When Robert Sickinger came to Chicago in the early 1960s, Chicago had great theater. But most of it - think The Goodman Theater - was largely confined to the Loop.

Sickinger, who died Thursday at the age of 86, was hired to be the director of the Hull House Theater, on Chicago’s North side. When he arrived in 1963, the theater was still at the corner of Broadway Street and Belmont Avenue - the building’s an athletic club now.

Donna Marie Schwan was Sickinger’s assistant, and, eventually, his friend.

She said Sickinger, along with Paul Jans, the new executive director of Hull House, were looking to the past to do something new in theater.

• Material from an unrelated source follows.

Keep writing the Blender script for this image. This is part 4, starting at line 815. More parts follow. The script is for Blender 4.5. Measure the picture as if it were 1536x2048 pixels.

“They were basically trying to do something like what Jane Addams originally had in the community. So he went out in the community and had open auditions. I mean, sort of the original ‘Chicago’s Got Talent’.”

Those open auditions not only drew people who wouldn’t otherwise have the opportunity or venue in which to perform or sing, they were a pipeline to Chicago’s talented actors. Through them, Sickinger uncovered talents like actor Mike Nussbaum and Jim Jacobs, who eventually wrote Grease.

Those are some of the same people who went on to build Chicago’s network of neighborhood theaters, to create spaces like Steppenwolf. And that, said Schwan, is how Sickinger transformed the city’s theater scene.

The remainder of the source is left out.